Seçim araştırma şirketlerinin analizleri de seçmenin tercihini istikrardan yana yaptığını doğruluyor. Bireylerin temel tercihlerini etkileyen en önemli unsur hane geçimi. Yani gelir-gider dengesi.
Araştırma şirketi Konda'nın Genel Müdürü Bekir Ağırdır'a göre, ülkede hanelerin yalnız dörtte birinde gelir giderden fazla veriyor. Yani hanelerin dörtte biri tasarruf ediyor.
Dörtte iki hanede ise gelirgidere denk. Giderler gelire göre ayarlanıyor. Bu hanelerin işi ve geliri güvencede ise ülke ekonomisinin büyüyüp küçülmesi onları etkilemiyor.
Cari açık veya döviz kuru değil işsizlik bu kesimin en çok düşündüğü konu. Geri kalan dörtte bir hanede ise gelir giderin altında.
Çocukların eğitim ve sağlık ihtiyacı ile güvenlik de geçim kaygısının ardından geliyor. Ağırdır, "19 milyon dolayındaki hanenin dörtte üçü için hayat zorlu geçiyor. Doğal olarak geçim seviyesi siyasi seçimleri doğrudan etkiliyor" diyor.
RASTLANTISAL DEĞİL
Geleceğe umutla ya da kaygıyla bakmanın hayata dair tercihleri etkilediğini belirten Ağırdır, şöyle konuşuyor: "Korkularımız beklentilerimizi de belirliyor.

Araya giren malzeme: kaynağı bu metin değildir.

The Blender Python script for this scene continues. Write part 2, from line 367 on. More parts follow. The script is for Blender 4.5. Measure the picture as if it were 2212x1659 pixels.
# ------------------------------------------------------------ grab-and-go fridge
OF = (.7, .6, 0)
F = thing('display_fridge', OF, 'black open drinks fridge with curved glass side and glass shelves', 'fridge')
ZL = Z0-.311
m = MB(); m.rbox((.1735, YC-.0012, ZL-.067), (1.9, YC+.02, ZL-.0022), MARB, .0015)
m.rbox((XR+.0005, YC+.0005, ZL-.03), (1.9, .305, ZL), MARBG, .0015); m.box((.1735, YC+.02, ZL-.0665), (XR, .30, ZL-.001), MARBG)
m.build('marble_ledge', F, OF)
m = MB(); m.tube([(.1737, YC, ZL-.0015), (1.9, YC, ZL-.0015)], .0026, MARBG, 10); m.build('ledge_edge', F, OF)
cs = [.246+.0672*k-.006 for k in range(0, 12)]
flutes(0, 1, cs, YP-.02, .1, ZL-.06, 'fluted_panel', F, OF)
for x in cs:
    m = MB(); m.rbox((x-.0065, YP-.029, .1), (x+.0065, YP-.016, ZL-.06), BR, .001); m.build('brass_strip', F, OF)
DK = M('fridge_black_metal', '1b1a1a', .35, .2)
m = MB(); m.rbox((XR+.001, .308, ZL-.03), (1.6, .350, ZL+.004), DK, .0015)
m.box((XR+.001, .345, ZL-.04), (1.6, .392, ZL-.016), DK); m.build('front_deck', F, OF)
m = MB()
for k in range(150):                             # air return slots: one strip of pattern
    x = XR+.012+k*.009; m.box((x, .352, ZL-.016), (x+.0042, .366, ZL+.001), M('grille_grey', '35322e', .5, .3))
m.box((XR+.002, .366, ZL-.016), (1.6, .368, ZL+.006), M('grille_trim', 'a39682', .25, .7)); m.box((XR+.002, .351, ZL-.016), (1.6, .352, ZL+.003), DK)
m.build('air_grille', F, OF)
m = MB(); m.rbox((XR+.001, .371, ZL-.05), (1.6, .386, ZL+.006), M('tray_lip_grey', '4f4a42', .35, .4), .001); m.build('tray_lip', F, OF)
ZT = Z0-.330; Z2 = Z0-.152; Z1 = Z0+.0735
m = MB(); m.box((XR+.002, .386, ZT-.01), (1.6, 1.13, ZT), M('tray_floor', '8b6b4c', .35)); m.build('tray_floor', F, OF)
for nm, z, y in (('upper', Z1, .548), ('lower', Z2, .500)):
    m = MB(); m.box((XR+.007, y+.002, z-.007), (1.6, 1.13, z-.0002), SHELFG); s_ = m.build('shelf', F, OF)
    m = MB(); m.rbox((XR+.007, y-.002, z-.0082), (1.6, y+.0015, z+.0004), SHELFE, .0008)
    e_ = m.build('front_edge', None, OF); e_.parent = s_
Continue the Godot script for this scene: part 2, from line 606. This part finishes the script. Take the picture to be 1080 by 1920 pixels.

Siyaset üzerinden söylersek toplumun yüzde 60'a yakın bir bölümü ülkedeki son 10 yılda hayatının iyiye gittiğini ve gelecek 5 yılda da daha iyi olacağını düşünüyor.
Yüzde 40'lık küme ise hem son 10 hem de gelecek 5 yılla ilgili karamsar. Gördüğünüz gibi hiçbirimizin siyasi tercihi rastlantılarla oluşmuyor."